UNKNOWN MASTER, Netherlandish 
Paradise with the Creation of Adam and the Fall of Man 


4. The Creation of Man 

“Thou hast made him little less than the angels, and dost crown him with glory and honor. Thou hast given him dominion over the works of thy hands” (Ps. 8:5-6). So David sang in memory of the creation of man. And it is true: man, united to a body, is inferior to these pure spirits, but only a little beneath, for, like them, he has life and intelligence and love, and he is made happy by what makes them happy. God is the common happiness of each; and, in this regard equal to the angels, their brothers and not their subjects, we are only a little less than they.

You have crowned him with honor and glory, according to his soul and according to his body. You have given him justice, the original righteousness, immortality, and dominion over all bodily creatures. The angels, lacking bodies, have no need for these creatures, which confer no good upon them. Yet God has placed man in this sensible and corporeal world to contemplate it and to enjoy it. To contemplate it, according to the words of David, “I look at thy heavens, the work of thy fingers, the moon and the stars which thou hast established” (Ps. 8:3), amid the immense night sky that envelops them in their courses and is ruled by a law of inviolable stability. Man should also enjoy the world, according to the usages that God has prescribed for it: of the sun, the moon, and the stars, “for signs and for seasons and for days and years” (Gen. 1:14). All the rest of corporeal nature is submitted to his empire. He cultivates the earth and makes it fertile. He makes the seas serve his purposes and commerce. All the animals recognize his rule, either because they fear him or because he employs them to his various ends. But sin has weakened this empire and has left us only a miserable remnant of it.

As everything was to have been put into the power of man, God created man after all the rest, introducing him into the universe as one introduces into a room the one in whose honor the party is being held, after everything is ready and when the dinner is served. Man is the perfect complement to the other works of God, and after having made him as his masterpiece, God rested.

“Let us make man in our image and likeness” (cf. Gen. 1:26). At these words, the image of the Trinity begins to appear. It shines magnificently in the rational creature. Like the Father, man has being; like the Son, he has intelligence; like the Holy Spirit, he has love. Like the Blessed Trinity, he has in his being and his intelligence and his love, one same happiness and life. There is no way to take one from him without taking them all. Happy creature, and perfectly similar to God, if he would concern himself only with God. Then, perfect in his being, intelligence, and love, he would understand all that he is and love all that he understood. His being and its operations would be inseparable; God would become the perfection of his being, the immortal food of his intelligence, life, and love.
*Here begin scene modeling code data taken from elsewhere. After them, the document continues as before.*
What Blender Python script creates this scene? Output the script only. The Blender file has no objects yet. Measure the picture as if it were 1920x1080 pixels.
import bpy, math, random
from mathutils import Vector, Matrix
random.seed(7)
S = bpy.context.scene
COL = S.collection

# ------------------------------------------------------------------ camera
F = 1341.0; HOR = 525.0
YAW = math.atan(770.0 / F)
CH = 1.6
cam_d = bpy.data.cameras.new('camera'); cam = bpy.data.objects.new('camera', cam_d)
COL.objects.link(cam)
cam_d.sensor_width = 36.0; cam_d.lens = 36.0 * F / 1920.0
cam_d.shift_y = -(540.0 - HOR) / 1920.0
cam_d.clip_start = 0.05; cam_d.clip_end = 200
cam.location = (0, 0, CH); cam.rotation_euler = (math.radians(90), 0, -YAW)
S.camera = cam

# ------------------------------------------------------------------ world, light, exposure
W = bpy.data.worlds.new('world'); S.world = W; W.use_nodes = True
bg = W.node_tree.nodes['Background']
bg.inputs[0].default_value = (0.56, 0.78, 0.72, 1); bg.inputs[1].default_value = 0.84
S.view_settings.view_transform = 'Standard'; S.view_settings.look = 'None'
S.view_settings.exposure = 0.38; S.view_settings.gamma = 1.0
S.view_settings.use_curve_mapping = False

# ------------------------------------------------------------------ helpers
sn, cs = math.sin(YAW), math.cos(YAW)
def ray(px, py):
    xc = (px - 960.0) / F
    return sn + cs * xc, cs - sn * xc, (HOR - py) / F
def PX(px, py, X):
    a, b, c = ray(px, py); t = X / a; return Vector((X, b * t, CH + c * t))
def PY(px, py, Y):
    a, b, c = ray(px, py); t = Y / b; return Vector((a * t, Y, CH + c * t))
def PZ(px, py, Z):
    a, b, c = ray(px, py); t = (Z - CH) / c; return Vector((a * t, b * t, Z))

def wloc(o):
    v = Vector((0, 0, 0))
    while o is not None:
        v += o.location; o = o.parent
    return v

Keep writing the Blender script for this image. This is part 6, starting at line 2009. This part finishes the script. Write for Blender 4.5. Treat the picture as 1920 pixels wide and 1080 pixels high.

Like God, he would say but one single word, which would comprehend all his wisdom; like God, he would produce one sole love, which would embrace all his good, and all of this would be undying in him. Grace comes in above this foundation and lifts up nature. Glory is shown to him and adds to his complement of grace. Happy creature once again, if only he knew how to preserve this happiness! But man has lost it. O man, where did your intelligence go astray? To what objects has your love descended? Alas! Return to your source.